Circular Reasoning

Life is the typical revolving door around here. Angel has school, Lee has work, and I have to run the house so they can go to work and school. I have been dedicating my life to my family. I do everything *within reason* I can for them. I don't just clock out and go home like most employees. I do not get paid salary or hourly, I do not get sick days, vacation time, retirement, holidays, lunch breaks or any of those things. I do get endless love, hugs, kisses and smiles. Sometimes those are enough to make it all worth it, but then again sometimes, I still need time for me.

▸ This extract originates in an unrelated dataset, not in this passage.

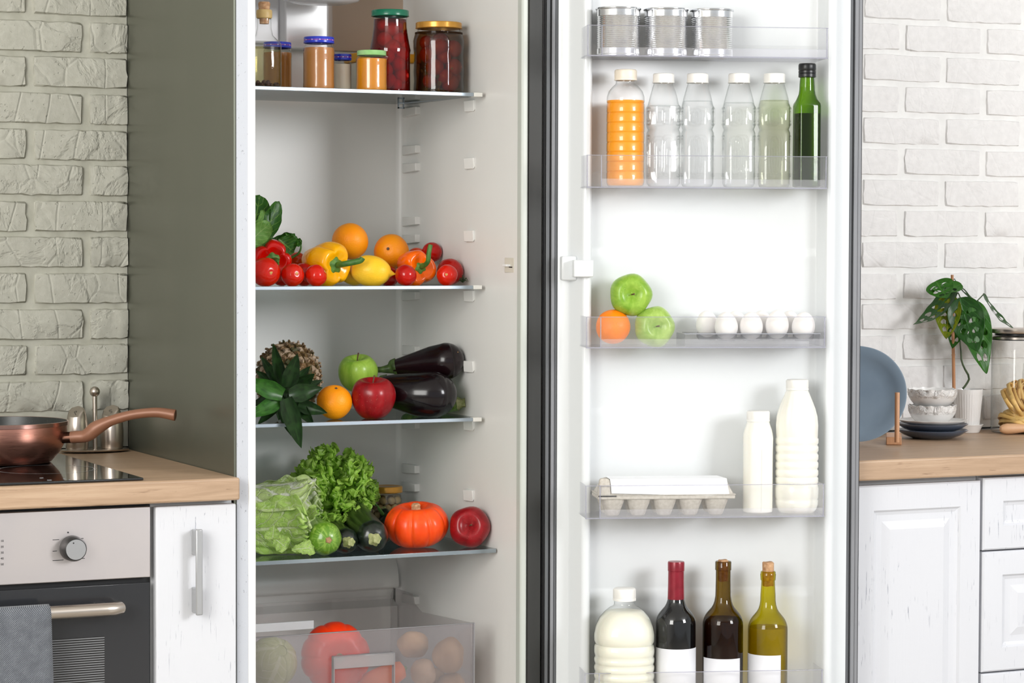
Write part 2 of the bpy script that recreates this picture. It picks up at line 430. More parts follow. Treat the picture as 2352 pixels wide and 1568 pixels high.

I can't keep this up for much longer before I blow a gasket!
This morning...

Lee and I argued. *Yes, I started it... I think*
I woke this morning to the blaring alarm clock and Lee grabbing the sheets and yanking them off me. *I hate that* I can't stand it when someone just rips the sheets away from me. I get up *now in a pissy mood* and amazingly coffee was made already! *He never does that* He starts to make his lunch for work and bitch at me about the location of the mayonnaise in the fridge. *Really? The fucking mayo? That's what you want to complain about?* So I look at him and of course had something smart ass to say.... "Look, if I'm the one doing the cooking and cleaning, then you are the one who deals with where I put the mayo!" He then tries to tell me where to put the mayo. I was so friggin irritated! I didn't even want to look at him. Of course he eggs on the argument, and we went back and fourth for a while.

Long story short I don't know which one I'm not happy with right now; my marriage or my inability to find an adequate job. The only source of happiness I have right now is my children. I love them but I need something else with adult interaction.